SET EXERCISE:
Locate every line that holds the string "Measure" and copy it.

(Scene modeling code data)
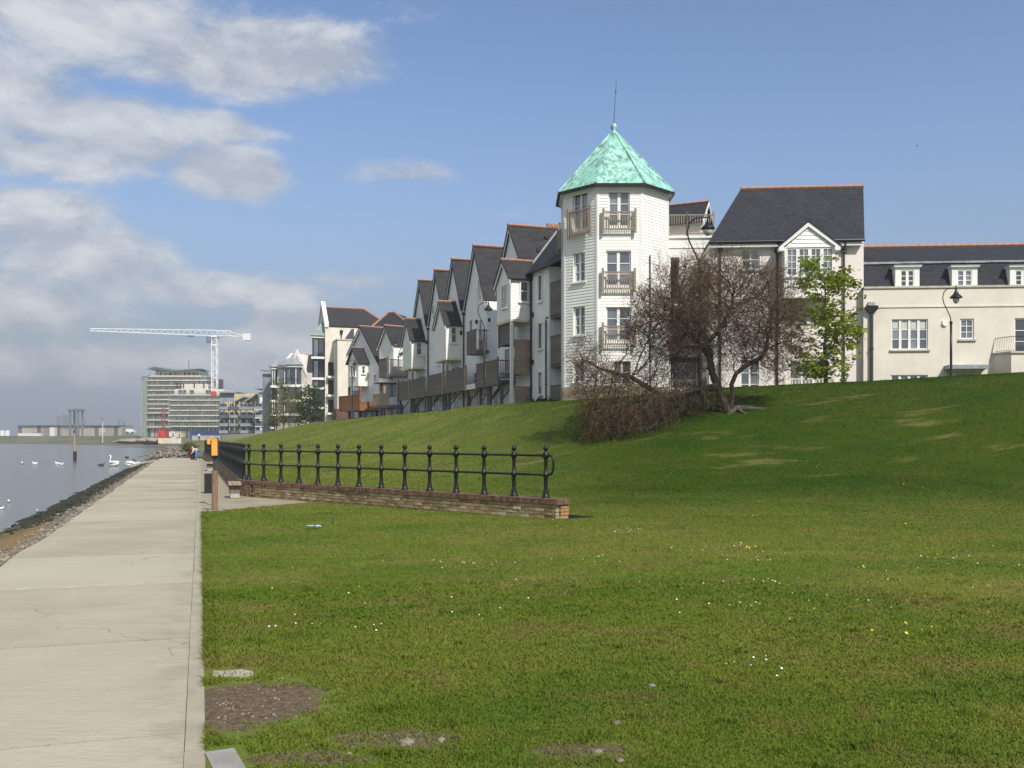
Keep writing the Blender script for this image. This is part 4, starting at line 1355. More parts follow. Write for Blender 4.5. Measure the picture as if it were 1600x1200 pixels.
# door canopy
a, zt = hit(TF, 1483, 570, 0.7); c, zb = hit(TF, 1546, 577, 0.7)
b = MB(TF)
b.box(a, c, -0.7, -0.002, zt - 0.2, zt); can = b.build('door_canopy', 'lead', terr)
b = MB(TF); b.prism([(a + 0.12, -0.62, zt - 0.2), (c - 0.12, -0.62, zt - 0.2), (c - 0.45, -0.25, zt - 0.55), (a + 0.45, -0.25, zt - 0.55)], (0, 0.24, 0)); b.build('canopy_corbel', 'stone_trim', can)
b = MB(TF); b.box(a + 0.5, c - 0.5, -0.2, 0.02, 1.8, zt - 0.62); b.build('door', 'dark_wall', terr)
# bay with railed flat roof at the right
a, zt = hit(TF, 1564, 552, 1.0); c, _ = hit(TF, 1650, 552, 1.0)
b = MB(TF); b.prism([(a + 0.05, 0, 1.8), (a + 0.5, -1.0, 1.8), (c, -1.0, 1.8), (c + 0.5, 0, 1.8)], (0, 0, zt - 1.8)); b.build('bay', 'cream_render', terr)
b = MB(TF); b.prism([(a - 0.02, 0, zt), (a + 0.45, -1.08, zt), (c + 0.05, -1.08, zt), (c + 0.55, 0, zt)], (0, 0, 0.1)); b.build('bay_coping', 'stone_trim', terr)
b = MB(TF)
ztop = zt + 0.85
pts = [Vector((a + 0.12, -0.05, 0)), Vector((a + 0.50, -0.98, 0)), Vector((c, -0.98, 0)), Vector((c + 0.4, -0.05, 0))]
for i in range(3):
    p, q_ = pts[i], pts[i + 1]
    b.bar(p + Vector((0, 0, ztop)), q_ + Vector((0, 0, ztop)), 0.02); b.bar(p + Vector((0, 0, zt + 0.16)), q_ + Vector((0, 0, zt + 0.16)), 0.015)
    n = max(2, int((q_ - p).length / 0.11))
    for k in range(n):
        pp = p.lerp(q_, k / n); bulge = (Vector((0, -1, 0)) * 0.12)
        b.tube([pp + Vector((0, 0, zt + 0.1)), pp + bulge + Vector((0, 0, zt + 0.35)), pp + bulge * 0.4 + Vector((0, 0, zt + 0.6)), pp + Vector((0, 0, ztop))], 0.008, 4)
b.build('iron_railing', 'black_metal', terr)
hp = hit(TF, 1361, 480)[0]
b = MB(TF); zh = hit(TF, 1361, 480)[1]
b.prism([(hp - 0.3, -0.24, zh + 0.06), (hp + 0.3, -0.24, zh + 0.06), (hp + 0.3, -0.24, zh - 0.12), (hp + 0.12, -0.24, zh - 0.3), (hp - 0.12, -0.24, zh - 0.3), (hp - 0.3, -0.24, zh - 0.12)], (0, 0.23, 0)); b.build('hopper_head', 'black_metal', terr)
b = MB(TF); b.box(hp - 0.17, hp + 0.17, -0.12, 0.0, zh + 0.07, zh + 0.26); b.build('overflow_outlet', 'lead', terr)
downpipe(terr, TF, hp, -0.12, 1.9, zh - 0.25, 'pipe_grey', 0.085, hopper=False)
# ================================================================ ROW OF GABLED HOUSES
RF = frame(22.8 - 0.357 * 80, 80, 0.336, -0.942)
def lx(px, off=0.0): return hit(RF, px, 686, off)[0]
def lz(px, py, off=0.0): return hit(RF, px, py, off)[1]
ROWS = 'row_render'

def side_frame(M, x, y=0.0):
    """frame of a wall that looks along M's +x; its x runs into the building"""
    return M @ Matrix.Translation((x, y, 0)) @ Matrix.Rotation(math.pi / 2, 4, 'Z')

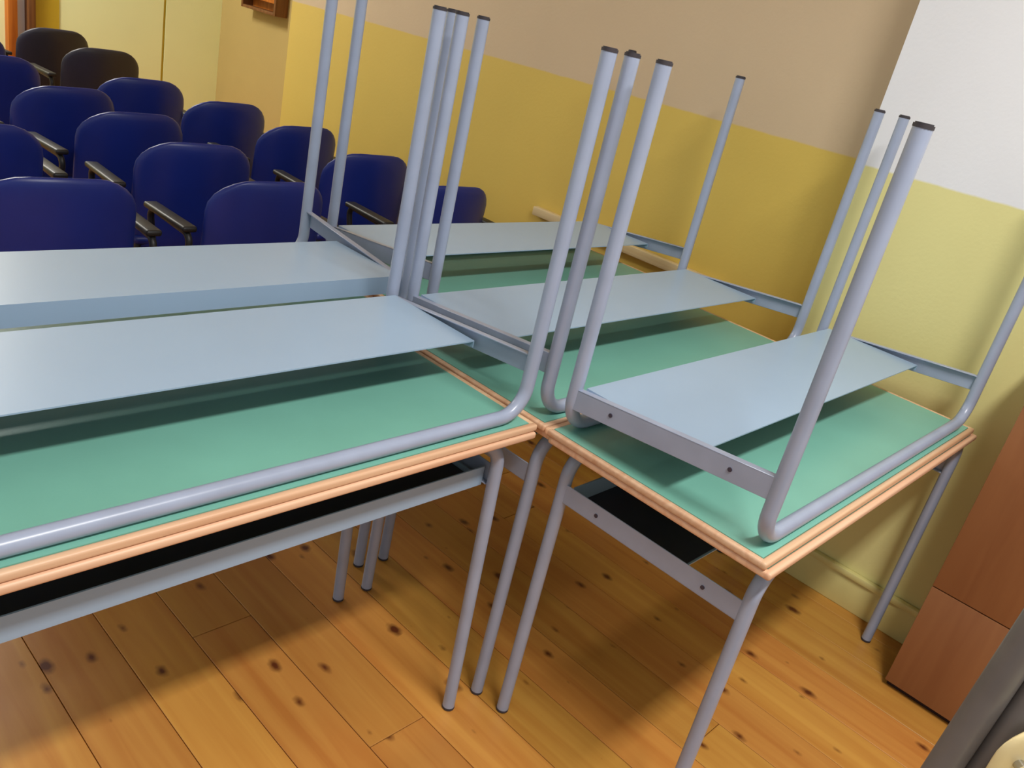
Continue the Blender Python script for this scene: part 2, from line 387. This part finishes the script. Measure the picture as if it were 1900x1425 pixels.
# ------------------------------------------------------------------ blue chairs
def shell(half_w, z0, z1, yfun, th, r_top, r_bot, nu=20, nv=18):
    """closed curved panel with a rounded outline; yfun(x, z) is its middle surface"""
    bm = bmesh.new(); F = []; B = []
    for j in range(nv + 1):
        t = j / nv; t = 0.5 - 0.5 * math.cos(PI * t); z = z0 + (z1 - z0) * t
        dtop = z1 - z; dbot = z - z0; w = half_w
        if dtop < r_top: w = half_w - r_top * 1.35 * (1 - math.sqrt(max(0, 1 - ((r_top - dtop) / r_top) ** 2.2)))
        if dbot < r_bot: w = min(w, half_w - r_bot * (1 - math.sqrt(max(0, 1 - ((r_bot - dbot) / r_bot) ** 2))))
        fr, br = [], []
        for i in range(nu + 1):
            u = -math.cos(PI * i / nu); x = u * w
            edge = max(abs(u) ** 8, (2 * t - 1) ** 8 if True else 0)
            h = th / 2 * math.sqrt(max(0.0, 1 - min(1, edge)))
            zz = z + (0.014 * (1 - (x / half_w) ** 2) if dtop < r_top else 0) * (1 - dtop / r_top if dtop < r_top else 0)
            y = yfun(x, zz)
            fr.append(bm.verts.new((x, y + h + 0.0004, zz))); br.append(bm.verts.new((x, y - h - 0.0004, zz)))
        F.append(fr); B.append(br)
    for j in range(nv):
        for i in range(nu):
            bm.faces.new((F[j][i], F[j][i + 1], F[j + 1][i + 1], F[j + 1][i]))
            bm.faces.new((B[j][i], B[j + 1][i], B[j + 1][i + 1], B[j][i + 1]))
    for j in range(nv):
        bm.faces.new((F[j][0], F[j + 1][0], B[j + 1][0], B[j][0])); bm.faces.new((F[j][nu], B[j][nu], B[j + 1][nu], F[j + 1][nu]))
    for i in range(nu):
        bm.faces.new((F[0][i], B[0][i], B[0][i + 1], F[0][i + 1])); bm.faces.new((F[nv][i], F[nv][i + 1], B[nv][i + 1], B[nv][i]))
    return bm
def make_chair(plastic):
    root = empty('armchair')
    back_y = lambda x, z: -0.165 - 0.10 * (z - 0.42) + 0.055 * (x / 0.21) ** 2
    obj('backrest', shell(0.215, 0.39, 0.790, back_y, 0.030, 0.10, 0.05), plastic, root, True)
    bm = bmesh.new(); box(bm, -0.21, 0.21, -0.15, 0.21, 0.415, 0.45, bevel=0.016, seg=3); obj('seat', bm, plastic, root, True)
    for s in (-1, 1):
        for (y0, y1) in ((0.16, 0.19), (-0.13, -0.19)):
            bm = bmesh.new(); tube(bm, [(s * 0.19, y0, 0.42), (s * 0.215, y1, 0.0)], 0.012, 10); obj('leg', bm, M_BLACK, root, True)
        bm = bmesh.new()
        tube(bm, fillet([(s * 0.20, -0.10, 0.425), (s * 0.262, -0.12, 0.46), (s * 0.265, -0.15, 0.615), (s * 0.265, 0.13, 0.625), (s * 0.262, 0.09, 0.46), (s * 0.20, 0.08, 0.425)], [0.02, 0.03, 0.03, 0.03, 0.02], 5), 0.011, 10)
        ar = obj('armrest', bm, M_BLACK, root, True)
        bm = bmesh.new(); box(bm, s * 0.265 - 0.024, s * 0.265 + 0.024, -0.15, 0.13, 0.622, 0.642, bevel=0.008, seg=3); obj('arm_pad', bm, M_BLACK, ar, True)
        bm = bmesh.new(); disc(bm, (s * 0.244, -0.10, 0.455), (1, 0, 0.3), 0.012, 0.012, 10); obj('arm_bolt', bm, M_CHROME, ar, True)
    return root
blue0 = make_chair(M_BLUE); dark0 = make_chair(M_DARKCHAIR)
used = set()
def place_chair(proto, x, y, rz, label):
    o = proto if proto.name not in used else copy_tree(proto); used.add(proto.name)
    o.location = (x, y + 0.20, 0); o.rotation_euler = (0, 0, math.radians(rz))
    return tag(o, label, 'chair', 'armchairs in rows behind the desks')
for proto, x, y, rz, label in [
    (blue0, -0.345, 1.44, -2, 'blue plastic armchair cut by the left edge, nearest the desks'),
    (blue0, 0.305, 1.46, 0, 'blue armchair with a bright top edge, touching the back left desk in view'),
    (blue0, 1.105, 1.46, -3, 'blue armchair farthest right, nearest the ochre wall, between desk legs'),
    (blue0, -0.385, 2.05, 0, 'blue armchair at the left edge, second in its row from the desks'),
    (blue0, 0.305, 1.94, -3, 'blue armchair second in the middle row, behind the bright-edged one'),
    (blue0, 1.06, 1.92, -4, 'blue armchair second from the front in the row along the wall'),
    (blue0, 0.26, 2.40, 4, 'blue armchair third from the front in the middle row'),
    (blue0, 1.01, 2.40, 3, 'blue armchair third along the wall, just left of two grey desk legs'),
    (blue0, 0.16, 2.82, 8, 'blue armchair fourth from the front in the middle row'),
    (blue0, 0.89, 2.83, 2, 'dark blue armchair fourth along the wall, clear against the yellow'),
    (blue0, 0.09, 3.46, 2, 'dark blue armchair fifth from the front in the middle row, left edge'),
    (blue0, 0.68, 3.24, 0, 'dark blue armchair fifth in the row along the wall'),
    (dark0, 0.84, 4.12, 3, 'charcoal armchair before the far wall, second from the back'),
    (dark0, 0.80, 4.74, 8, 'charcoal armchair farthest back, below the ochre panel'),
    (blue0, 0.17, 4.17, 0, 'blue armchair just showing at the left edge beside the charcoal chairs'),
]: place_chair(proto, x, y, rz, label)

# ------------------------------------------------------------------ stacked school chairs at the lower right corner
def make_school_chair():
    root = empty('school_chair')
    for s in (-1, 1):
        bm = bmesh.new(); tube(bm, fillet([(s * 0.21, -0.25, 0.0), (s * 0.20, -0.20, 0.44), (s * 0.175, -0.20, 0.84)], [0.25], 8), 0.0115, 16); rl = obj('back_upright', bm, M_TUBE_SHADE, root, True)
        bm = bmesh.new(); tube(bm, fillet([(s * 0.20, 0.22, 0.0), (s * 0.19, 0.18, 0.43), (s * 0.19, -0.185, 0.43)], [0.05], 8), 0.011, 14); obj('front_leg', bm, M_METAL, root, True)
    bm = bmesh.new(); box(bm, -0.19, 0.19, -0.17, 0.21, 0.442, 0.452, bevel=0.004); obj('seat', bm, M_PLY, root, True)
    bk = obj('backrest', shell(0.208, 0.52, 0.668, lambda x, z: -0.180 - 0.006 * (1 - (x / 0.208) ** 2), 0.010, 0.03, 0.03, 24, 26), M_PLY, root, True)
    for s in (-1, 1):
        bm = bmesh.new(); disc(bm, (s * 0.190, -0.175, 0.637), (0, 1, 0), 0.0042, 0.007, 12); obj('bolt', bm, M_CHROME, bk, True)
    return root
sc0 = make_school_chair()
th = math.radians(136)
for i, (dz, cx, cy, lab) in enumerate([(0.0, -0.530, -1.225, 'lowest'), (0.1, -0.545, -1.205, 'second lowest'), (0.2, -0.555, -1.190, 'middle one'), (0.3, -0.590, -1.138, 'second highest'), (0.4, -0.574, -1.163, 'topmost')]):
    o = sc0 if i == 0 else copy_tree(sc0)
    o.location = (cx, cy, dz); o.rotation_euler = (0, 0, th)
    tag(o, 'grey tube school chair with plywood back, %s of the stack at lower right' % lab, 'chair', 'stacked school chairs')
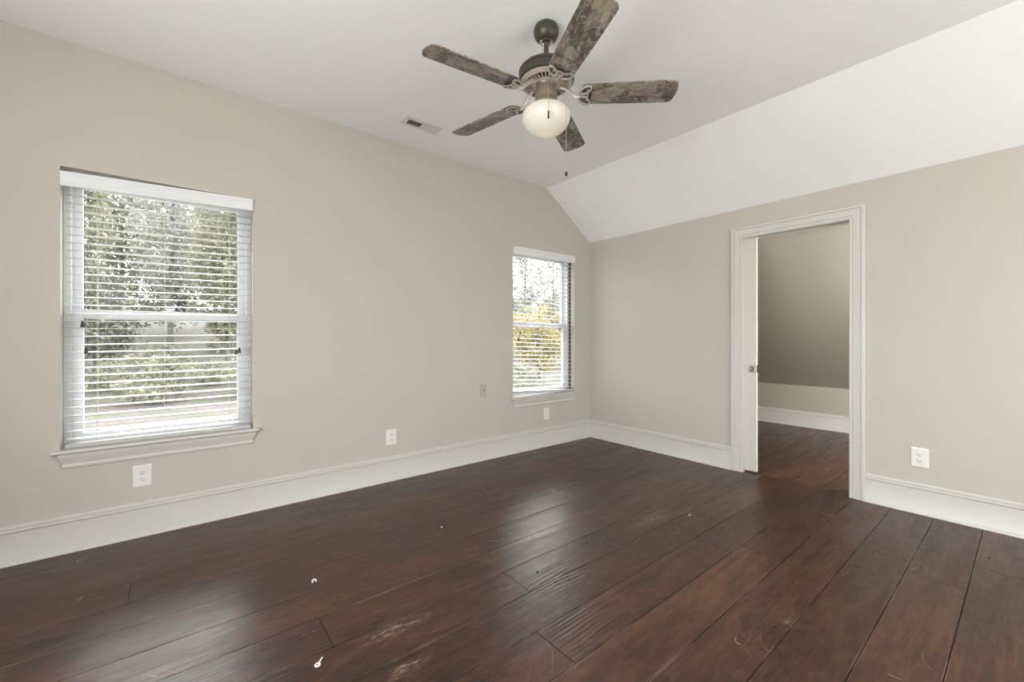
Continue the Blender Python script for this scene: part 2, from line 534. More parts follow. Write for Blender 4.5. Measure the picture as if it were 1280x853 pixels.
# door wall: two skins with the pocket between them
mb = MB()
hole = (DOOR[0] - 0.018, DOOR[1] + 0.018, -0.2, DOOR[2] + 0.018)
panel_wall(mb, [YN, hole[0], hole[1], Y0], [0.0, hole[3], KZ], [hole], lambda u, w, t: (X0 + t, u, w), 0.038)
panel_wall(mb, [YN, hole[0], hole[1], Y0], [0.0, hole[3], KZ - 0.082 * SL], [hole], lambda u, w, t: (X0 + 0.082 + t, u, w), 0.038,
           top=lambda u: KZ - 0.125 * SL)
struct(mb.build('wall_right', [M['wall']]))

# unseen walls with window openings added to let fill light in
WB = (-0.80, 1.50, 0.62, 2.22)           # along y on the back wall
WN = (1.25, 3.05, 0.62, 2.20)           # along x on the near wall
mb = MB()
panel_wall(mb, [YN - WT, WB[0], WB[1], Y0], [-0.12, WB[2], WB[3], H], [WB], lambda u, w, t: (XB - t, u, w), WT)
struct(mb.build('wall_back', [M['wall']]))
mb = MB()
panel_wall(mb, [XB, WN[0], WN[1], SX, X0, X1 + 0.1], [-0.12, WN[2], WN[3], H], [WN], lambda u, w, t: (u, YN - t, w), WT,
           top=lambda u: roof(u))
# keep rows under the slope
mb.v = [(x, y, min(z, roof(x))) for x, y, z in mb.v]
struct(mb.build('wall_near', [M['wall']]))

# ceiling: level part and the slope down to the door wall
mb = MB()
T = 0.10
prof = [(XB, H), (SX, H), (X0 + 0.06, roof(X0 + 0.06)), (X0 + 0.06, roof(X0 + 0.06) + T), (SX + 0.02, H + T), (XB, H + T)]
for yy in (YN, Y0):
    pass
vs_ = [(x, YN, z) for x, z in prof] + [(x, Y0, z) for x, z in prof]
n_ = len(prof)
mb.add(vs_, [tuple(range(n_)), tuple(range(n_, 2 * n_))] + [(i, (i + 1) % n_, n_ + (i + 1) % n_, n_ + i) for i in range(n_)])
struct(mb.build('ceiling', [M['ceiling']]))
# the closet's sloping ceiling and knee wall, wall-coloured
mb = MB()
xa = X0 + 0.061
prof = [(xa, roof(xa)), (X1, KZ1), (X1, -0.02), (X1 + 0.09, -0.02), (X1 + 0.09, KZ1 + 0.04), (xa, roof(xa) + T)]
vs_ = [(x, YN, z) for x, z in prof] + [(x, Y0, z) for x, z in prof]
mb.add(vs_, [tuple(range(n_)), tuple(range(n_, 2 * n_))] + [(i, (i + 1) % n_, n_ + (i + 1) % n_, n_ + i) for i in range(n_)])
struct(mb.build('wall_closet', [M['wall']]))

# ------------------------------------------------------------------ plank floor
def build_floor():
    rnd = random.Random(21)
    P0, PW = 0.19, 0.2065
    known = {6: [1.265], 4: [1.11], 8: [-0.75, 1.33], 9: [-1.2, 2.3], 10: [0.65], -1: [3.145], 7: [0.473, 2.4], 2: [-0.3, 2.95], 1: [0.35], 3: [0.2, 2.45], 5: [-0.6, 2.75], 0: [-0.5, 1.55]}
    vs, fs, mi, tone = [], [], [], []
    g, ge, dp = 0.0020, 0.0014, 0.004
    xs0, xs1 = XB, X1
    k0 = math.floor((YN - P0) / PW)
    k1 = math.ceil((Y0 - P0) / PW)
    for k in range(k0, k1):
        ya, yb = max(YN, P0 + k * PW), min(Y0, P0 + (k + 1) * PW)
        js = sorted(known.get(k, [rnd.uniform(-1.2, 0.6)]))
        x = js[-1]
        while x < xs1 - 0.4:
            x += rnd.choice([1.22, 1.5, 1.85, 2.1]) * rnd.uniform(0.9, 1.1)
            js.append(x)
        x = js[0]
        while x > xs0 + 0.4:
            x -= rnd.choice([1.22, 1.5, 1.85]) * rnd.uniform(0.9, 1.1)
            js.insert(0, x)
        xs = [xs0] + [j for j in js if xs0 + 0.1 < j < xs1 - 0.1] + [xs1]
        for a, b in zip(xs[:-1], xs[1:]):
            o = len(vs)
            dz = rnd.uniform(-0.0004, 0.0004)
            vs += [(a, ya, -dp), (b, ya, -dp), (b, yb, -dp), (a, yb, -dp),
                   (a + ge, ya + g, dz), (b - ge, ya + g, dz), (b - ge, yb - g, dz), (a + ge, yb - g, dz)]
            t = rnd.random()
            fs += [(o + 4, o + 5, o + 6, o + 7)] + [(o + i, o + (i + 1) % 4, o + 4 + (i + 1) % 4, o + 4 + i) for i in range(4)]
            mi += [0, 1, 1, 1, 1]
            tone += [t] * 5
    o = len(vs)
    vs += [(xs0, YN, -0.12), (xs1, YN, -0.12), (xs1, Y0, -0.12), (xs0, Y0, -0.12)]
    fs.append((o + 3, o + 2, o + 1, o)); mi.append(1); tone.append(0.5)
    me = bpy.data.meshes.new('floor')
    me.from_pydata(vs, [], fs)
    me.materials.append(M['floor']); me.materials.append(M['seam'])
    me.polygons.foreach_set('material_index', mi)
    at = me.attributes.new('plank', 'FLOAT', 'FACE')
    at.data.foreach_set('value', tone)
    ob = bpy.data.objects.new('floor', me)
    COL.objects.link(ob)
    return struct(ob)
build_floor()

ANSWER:
Keep writing the Blender script for this image. This is part 4, starting at line 1355. More parts follow. Write for Blender 4.5. Measure the picture as if it were 1600x1200 pixels.
Continue the Blender Python script for this scene: part 2, from line 387. This part finishes the script. Measure the picture as if it were 1900x1425 pixels.
Continue the Blender Python script for this scene: part 2, from line 534. More parts follow. Write for Blender 4.5. Measure the picture as if it were 1280x853 pixels.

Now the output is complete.